Imagine if you will the delicious and absurd fantasy of the Beverly Hillbillies taking over the Vatican and proselytizing worldwide after striking crude oil. Stranger than fiction but closer to truth is the case of the House of Saud. Unlike the nouveaux riches of the television fable, the House of Saud has for many decades used its wealth to spread the most extreme and fundamentalist interpretations of Islam, intolerant toward all those who do not share its narrow sectarian Wahhabi creed.
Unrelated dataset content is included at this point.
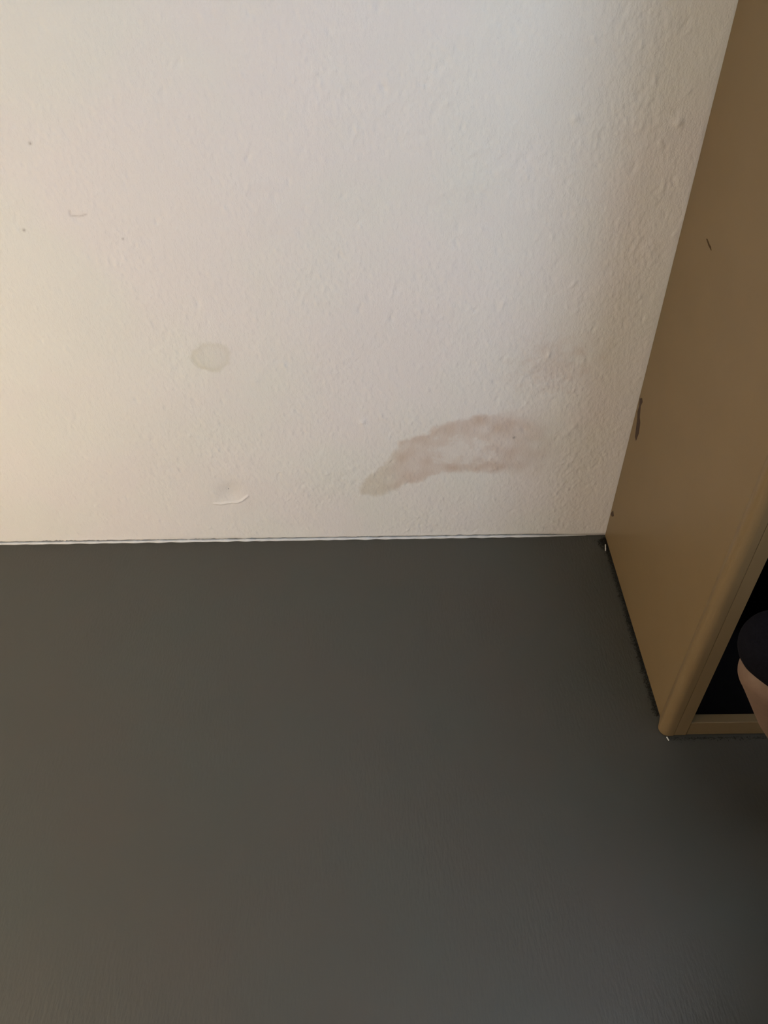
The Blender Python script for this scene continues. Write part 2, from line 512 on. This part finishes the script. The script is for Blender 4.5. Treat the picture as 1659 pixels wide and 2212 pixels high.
for xa, xb in ((LX + 0.0125, LX + 0.016), (LXR - 0.016, LXR - 0.0125)):
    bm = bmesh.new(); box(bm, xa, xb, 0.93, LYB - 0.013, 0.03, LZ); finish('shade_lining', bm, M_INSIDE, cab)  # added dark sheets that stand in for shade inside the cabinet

def post_poly(mirror):
    p = [(LX + 0.012, 0.936), (LX - 0.0006, 0.936), (LX - 0.0014, 0.9335), (LX - 0.0034, 0.928)]
    cx, cy, r = LX + 0.0065, 0.9065, 0.0178
    for k in range(0, 13):
        a = radians(158 + k * 9.4)
        p.append((cx + r * cos(a), cy + r * sin(a)))
    p += [(LX + 0.0160, 0.8888), (LX + 0.0168, 0.8896), (LX + 0.0170, 0.900), (LX + 0.0170, 0.936)]
    if mirror:
        p = [(LX + LXR - x, y) for x, y in p][::-1]
    return p
for mir in (False, True):
    bm = bmesh.new()
    prism(bm, post_poly(mir), 0.002, LZ)
    o = finish('corner_post', bm, M_LOCKER, cab, bevel=0.004, seg=3)
    o.data.materials[0] = M_LOCKER
    bm = bmesh.new()
    xa, xb = LX + 0.0171, LX + 0.0425
    if mir:
        xa, xb = LX + LXR - xb, LX + LXR - xa
    box(bm, xa, xb, 0.8893, 0.912, 0.004, LZ)
    finish('stile', bm, M_LOCKER, cab, bevel=0.0006)
bm = bmesh.new(); box(bm, LX + 0.043, LXR - 0.043, 0.8905, 0.912, 0.004, 0.050); finish('bottom_rail', bm, M_LOCKER, cab, bevel=0.0015)
bm = bmesh.new(); box(bm, LX + 0.043, LXR - 0.043, 0.8905, 0.912, LZ - 0.05, LZ); finish('top_rail', bm, M_LOCKER, cab, bevel=0.0015)
bm = bmesh.new(); frustum(bm, (LX + 0.016, 1.22, 1.72), (LXR - 0.016, 1.22, 1.72), 0.012, 0.012, 16); finish('hanging_rod', bm, M_METAL, cab)

def chip(poly, mat, label):
    bm = bmesh.new()
    a = [bm.verts.new((LX - 0.0004, y, z)) for y, z in poly]
    b = [bm.verts.new((LX + 0.0005, y, z)) for y, z in poly]
    n = len(poly)
    bm.faces.new(a)
    for i in range(n):
        bm.faces.new((a[i], a[(i + 1) % n], b[(i + 1) % n], b[i]))
    o = finish('paint_chip', bm, mat, cab)
    o['label'] = label
chip([(1.5019, 0.4582), (1.4886, 0.4687), (1.4795, 0.4631), (1.485, 0.4487), (1.4735, 0.4246), (1.4623, 0.4165), (1.4549, 0.3918), (1.4601, 0.3655), (1.4715, 0.3681), (1.4804, 0.395), (1.4862, 0.4128), (1.4951, 0.4255), (1.4934, 0.4428)],
     M_CHIP, 'long dark chip in the paint next to the wall')
chip([(1.3761, 0.8968), (1.371, 0.8984), (1.3549, 0.8949), (1.347, 0.8942), (1.3405, 0.8903), (1.342, 0.8894), (1.3495, 0.8905), (1.3583, 0.8914)],
     M_SCRATCH, 'short brown scratch in the beige paint')
chip([(1.503, 0.0906), (1.4917, 0.1094), (1.4785, 0.1016), (1.4888, 0.0899), (1.5022, 0.0855)],
     M_CHIP, 'small dark chip low by the wall corner')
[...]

While the Wahhabi sect has been the state-supported religion in Saudi Arabia since the kingdom was established a century ago, its influence and reach have been invidious, gradual and largely unnoticed by the West. Wahhabism had even slipped under the radar screens of America's scholarly apparatus. One example is Princeton's eminent Middle East scholar Bernard Lewis, who admitted to Charlie Rose in a January television interview on PBS that he vastly underestimated the dangers of Wahhabism: "I hadn't realized its importance until these last months ... this particular strain of Islam, which is very far from mainstream ... which suddenly becomes, if not dominant, at least extremely important."
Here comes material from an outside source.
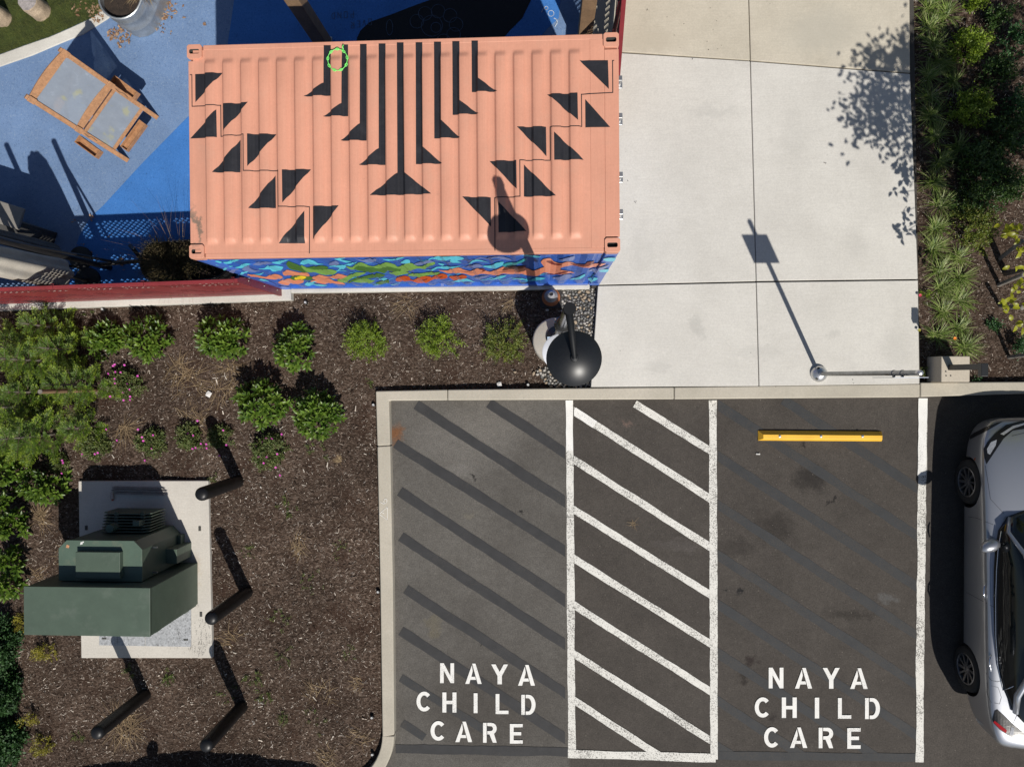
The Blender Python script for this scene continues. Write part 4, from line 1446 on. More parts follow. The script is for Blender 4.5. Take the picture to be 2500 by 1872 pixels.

Muhammad ibn 'Abd al-Wahhab, the sect's founder, was a puritanical 18th century "reformer" who militantly repudiated 1,400 years of Islamic tradition and culture while seeking to impose a version of Islam "cleansed" of what he deemed idolatrous and un-Islamic practices. (Incidentally, Wahhabis do not call themselves Wahhabis but salafis, or simply faithful Muslims, and accuse anyone using the term "Wahhabi" of smearing good Muslims with an epithet.) Wahhab also thought that all Shiites, Sufis and followers of sects of Islam other than his own were not Muslim. Further, he forbade the celebrations of the Prophet Muhammad's birthday, the veneration of saints and the visiting of tombs. But above all, Wahhab and his followers loathed vocal or instrumental music in all its forms, a point that Stephen Schwartz, in his book "The Two Faces of Islam: The House of Sa'ud From Tradition to Terror," finds to be "extremist to the point of derangement."
Schwartz recounts a recent instance of Wahhabi fanaticism, the story of 15 Saudi girls who perished this year in a schoolhouse fire. Religious police prevented the girls from leaving the burning school because they were not shrouded in abayas (black robes) and thus lacked "Islamic modesty." The girls were beaten back into the school while anguished parents looked on.